Don’t you wish someone :cough: could have said in the past that Fantasy EVE would be something a few people might be interested in? Bet that guy’s blog is an awesome read…
Self-pats aside, the Crowfall Kickstarter is live, and perhaps will be fully funded by the time I hit publish on this blog. The money is rolling in fast, really, really fast. Again, funny how the ‘niche’ that is more ‘hardcore’ PvP-based MMOs works when you give people something above terrible to wallet-vote towards.
For me the best part of the kickstarter is it doesn’t come across as promising to be everything to everyone. The goal here isn’t to create an ‘accessible’ ‘mass market’ MMO. This is a game aimed at a niche (people who like MMOs for the sake of playing an MMO, not logging into an sRPG with global chat), that will build on the core ideals of the MMO genre before the genre went into the toilet and became a series of poorly-disguised cash-grabs and F2P failures.

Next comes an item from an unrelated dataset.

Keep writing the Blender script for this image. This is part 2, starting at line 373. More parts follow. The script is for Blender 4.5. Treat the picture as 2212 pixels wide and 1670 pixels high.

Which is not to say Crowfall is guaranteed to be amazing. It could very well suck if basic stuff like combat or progression is poor. Making an MMO is hard; making an EVE-like MMO has shown to be impossible for all but one studio. But my money, quite literally, is on the team behind Crowfall to get it right, or at least more right than most others.
Now the wait begins, though hopefully alpha does hit this summer, which isn’t THAT far away.
I’m always happy to see another PVP MMO. I don’t like their claims that PVP and persistance are impossible or that real persistance is a hard reset (huh) but I like a few other features.
PVP plus persistence isn’t impossible (eve), but I think it’s generally unsatisfying without eve’s economy and item-loss systems. Economies are difficult to design and a lot of work to build if you want depth. Item-loss is pretty unappealing to many players.
Going to have a post up tomorrow (hopefully) about the world reset thing, its a pretty complex issue but if pulled off right, could really be awesome.
I just surprised myself with how much money I gave them. I don’t even like PvP — but I love playing in an online world that *has* PvP even if I am not doing it. Plus their design sounds great and I want it to work.
“Fantasy EVE” would rock.
I was surprised to see you write this. I had thought you hadn’t made up your mind yet on Crowfall. Glad to see the spoiler/Kickstarter launch has changed your mind.
I think I’m just gonna throw $60 at the kickstarter if only because that’s what I’d reserve for the game anyways.
They seem to be farther along then a newly announced MMO should be though. So I’m fairly certain the Kickstarter serves more publicity than funding purposes for that team.
I don’t know what I think about this project. On paper it seems very interesting and a very competent team is helming it, but at the same time, they chose to go the b2p route which makes absolutely no sense.
Here’s another game that has far less exposure and started its kickstarter at the same time:
This one seems to have a more interesting approach. I would be curious to see you comment on it.
99% sure Trails of Ascension is a scam.
Prior to that Kickstarter, they were collecting money already and selling a crazy amount of stuff in their cash shop, without even having so much as anything close to a playable game.
I don’t know if it is or isn’t a scam.
Looks more like people working for 10 years on a project and really trying to get it done. A b2p mmo is more of a scam / cash grab.
That said, I haven’t followed either super closely. A friend of mine is following TOA éand already gave, that’s why it got me curious. He’s generaly cautious.
I’m shocked that crowfall got so much yet TOA so little. On paper, TOA is much more interesting and seem to have a more sustainable plan than crowfall.
It’s crazy the difference good communication makes.
Dig deeper into TOA, there is a lot of unorganized info about why its likely a scam scattered around.
One example I’ve had confirmed: In a lot of their ‘preview’ videos, they are using all standard Unity assets, with the only really noticeable change made is that they broke the default engine camera and haven’t been able to fix it prior to making the video. Is a group that technically limited really going to deliver an MMO as feature-complex as they claim to be making?
I’m not sure what is being proven here. The mass market MMOs you deride don’t have to go to kickstarter for their funding. They can, even now, find investors the standard way. Once you’re on kickstarter you’re already in a niche market, so success or failure there speaks primarily to the level of interest in your particular niche.